If these companies are successful in blending these three screens into an interchangeable ecosystem, they will be able to participate fully in the giant established market for television ad spending. This would basically triple their addressable market size in one fell swoop, providing a ton of opportunity for supporting the revenue growth needs of these increasingly large companies.

The incumbent television networks and content providers have watched convergence slash music, newspapers and other traditional media markets. They have been much savvier in this landscape and are very much aware of the tech company desire to play in their sandbox. There will be a fight, and it will be a long one.

If it’s not already there, every one of the aforementioned technology players will have a major product focus of some type that attempts to consolidate its entrenched ecosystem across the traditional web and the rapidly expanding smartphone-based mobile arena. Missing the play here, would concede the game to competitors in this space.

None will do this. The stakes are too high. Not being in one space, invites competition back into their core markets. In its wake, this push will leave myriad new products, technology acquisitions and ample room for innovations in content, hardware, apps and infrastructure.

Trends highlight change

The television itself has been trending toward a more friendly relationship with Internet-style content for some time now.  Most televisions in the home already have - inputs (USB and HDMI) that make them a simpler companion screen for Macs, PCs and other such devices. This is still too inconvenient for most folks, most of the time, to gain mass-market status however. With the goal of convenience in mind, the next generation is already upon us: “The Connected Television.” These devices basically transform your TV into an Internet-connected web-capable screen. This same capability will come to older televisions via connected Blu-Ray players, which are driven by the same technology engine. Still early and in an awkward adolescence of its own, this technology will only increase market penetration as refinements occur. In fact, the combination of connected televisions and their Blu-Ray brethren, more than doubled from 6.5 million homes in 2010 to just over 15 million in 2011.

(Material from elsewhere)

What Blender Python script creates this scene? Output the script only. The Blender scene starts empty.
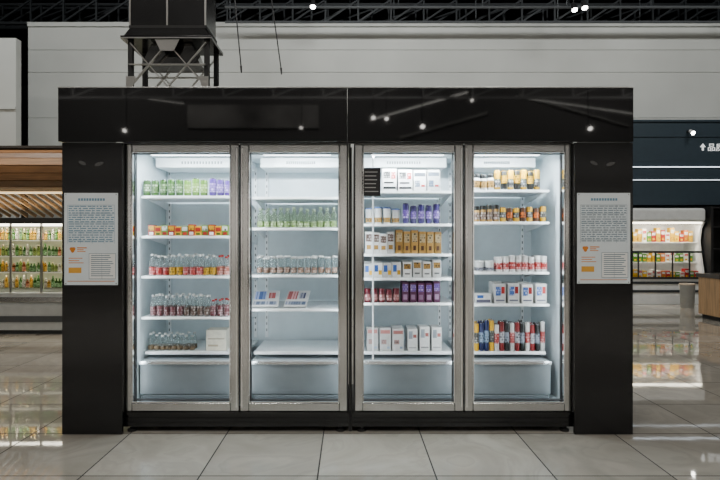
import bpy, bmesh, math, random
from mathutils import Vector, Matrix
random.seed(7)
SC = bpy.context.scene
C = SC.collection
F = 540.0; D = 3.6; CZ = 1.28
def X(px, y=0.0): return (px - 350) * (D + y) / F
def Z(py, y=0.0): return CZ + (240 - py) * (D + y) / F

# ------------------------------------------------------------------ materials
MC = {}
def M(name, col, rough=.5, metal=0.0, var=.06, scale=9.0, emit=0.0, stretch=None, coat=0.0, spec=None, rnd=0.0):
    if name in MC: return MC[name]
    m = bpy.data.materials.new(name); m.use_nodes = True
    nt = m.node_tree; b = nt.nodes['Principled BSDF']
    tc = nt.nodes.new('ShaderNodeTexCoord'); no = nt.nodes.new('ShaderNodeTexNoise')
    no.inputs['Scale'].default_value = scale; no.inputs['Detail'].default_value = 4
    if stretch:
        mp = nt.nodes.new('ShaderNodeMapping'); mp.inputs['Scale'].default_value = stretch
        nt.links.new(tc.outputs['Object'], mp.inputs['Vector']); nt.links.new(mp.outputs['Vector'], no.inputs['Vector'])
    else: nt.links.new(tc.outputs['Object'], no.inputs['Vector'])
    r = nt.nodes.new('ShaderNodeValToRGB')
    r.color_ramp.elements[0].position = .3; r.color_ramp.elements[1].position = .7
    r.color_ramp.elements[0].color = tuple(min(1, c * (1 - var)) for c in col) + (1,)
    r.color_ramp.elements[1].color = tuple(min(1, c * (1 + var)) for c in col) + (1,)
    nt.links.new(no.outputs['Fac'], r.inputs['Fac']); out = r.outputs['Color']
    if rnd:
        oi = nt.nodes.new('ShaderNodeObjectInfo'); mr = nt.nodes.new('ShaderNodeMapRange'); hs = nt.nodes.new('ShaderNodeHueSaturation')
        mr.inputs['To Min'].default_value = 1-rnd; mr.inputs['To Max'].default_value = 1+rnd
        nt.links.new(oi.outputs['Random'], mr.inputs['Value']); nt.links.new(mr.outputs[0], hs.inputs['Value']); nt.links.new(out, hs.inputs['Color']); out = hs.outputs['Color']
    nt.links.new(out, b.inputs['Base Color'])
    b.inputs['Roughness'].default_value = rough; b.inputs['Metallic'].default_value = metal
    b.inputs['Coat Weight'].default_value = coat; b.inputs['Coat Roughness'].default_value = .03
    if spec is not None: b.inputs['Specular IOR Level'].default_value = spec
    if emit:
        nt.links.new(out, b.inputs['Emission Color']); b.inputs['Emission Strength'].default_value = emit
    MC[name] = m; return m
def clear(name, tint, op=.25, rough=.05, col=(.9, .95, .95)):
    if name in MC: return MC[name]
    m = bpy.data.materials.new(name); m.use_nodes = True; nt = m.node_tree
    b = nt.nodes['Principled BSDF']; b.inputs['Base Color'].default_value = col + (1,); b.inputs['Roughness'].default_value = rough
    t = nt.nodes.new('ShaderNodeBsdfTransparent'); t.inputs['Color'].default_value = tint + (1,)
    lw = nt.nodes.new('ShaderNodeLayerWeight'); lw.inputs['Blend'].default_value = .35
    mr = nt.nodes.new('ShaderNodeMapRange'); mr.inputs['To Min'].default_value = op*.4; mr.inputs['To Max'].default_value = min(1, op*2.4)
    mx = nt.nodes.new('ShaderNodeMixShader')
    nt.links.new(lw.outputs['Facing'], mr.inputs['Value']); nt.links.new(mr.outputs[0], mx.inputs['Fac'])
    nt.links.new(t.outputs[0], mx.inputs[1]); nt.links.new(b.outputs[0], mx.inputs[2])
    nt.links.new(mx.outputs[0], nt.nodes['Material Output'].inputs['Surface'])
    MC[name] = m; return m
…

While I believe it may be slightly optimistic, the recently launched Connected TV Marketing Association, claims that 90 percent of the televisions sold by 2014 will be of the connected variety. A slightly more impartial, but highly reliable source, Forrester Research calls for rapid growth as well, projecting at least one connected TV set in 37 percent of U.S. households by 2015. To find more on this, check out “Microsoft Xbox Is Winning The Living Room War. Here's Why.” 

With overall online style consumer video usage forecasted to quadruple by 2016, the consumer audience will increasingly warm to these directions over time, particularly in the younger more tech-savvy generations. Supporting these forecasts, consumers’ average viewing time in this arena is growing and long-form content, previously the sole province of broadcast and cable network television, is increasingly part of the equation.

Ooyala, one of the leading consumer video service providers, produces a quarterly report of what it observes across its customer base, which covers streaming to all sorts of PCs, tablets, smartphones and connected style television devices across a sample size of 200 million unique viewers a month. According to their Q1 Global Video Index Report, Ooyala observed some interesting facts. Long-form content made up more than half of the video watched overall and accounted for 88 percent of what was watched on connected TVs and game consoles such as Microsoft Xbox. This same report for the prior quarter saw the Google TV platform, left for dead by most accounts, grow by 91 percent year on year.

Summing Up

The stage is set. New, tech-centric players with deep pockets are entering the fray. The field is tilting their way as the basic device itself is morphing, consumer behavior is maturing and the stakes are high enough for bold moves. This new technology hasn’t broken through completely yet, but the trending is strong, although it will take a long time to change a market this large and this entrenched. Conflict with incumbents is inevitable.

Television is going to change. The questions are, how much, how fast and who are the winners? We will keep an eye on this moving forward.